In an era of subdued revenue growth, governments can no longer afford to just kick the money out the door.

Such a hands-off approach has left governments either missing out on valuable investment returns when projects succeed, or watching from a distance when projects fail to deliver on their potential.

Our new approach to infrastructure will be to stay on the job and finish the job.

We will, where sensible, remain involved as an active participant, whether that is as sole investor and owner, or partner and facilitator. And this can already be seen in our approach to delivering the new airport in Western Sydney.

It is important to invest in infrastructure, but it is just as important to make the right choice on projects, to ensure we maximize the economic benefits these projects deliver.

The establishment of our new Infrastructure and Projects Financing Agency will assist the Government to make and implement the right choices on infrastructure, in discussion with key groups such as Infrastructure Australia.

Importantly, the agency will offer insights to the Government on the best way to participate in major projects, ensuring we use taxpayers’ money in the smartest way possible.

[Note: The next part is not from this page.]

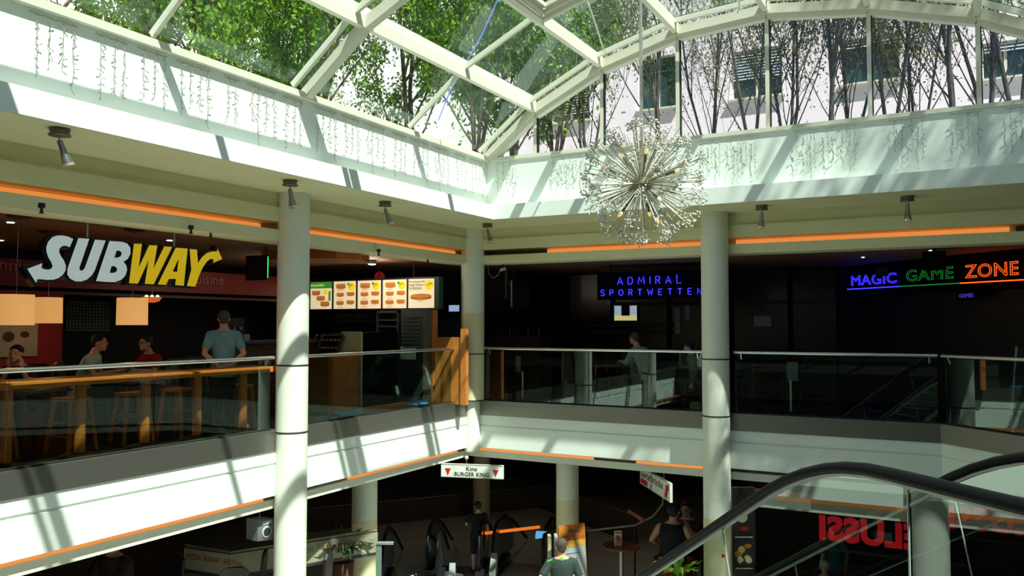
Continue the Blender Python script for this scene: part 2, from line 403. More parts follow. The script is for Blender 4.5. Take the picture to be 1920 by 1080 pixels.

Making the right choices on infrastructure means our cities and regions will reap the benefits through greater connectivity, less congestion, and more importantly, economic growth that creates more and better paid jobs.

Conclusion

The choices we have made in the Budget to grow our economy have been well received by the Australian people

As the Prime Minister and I have travelled since the Budget, it is a similar refrain we hear from people who have had a chance to digest the budget in its entirety.

Whether they be small business owners thrilled with the continuation of the instant asset write-off, parents of disabled children who now have certainty over the NDIS, first-home buyers who we are helping to save for a deposit or commuters stuck in traffic north of Brisbane, they understand that the decisions we have made in this budget are the right choices to secure the better day ahead.

It now remains for the Parliament to put the politics aside, meet us in the middle to legislate this plan and get on with the job.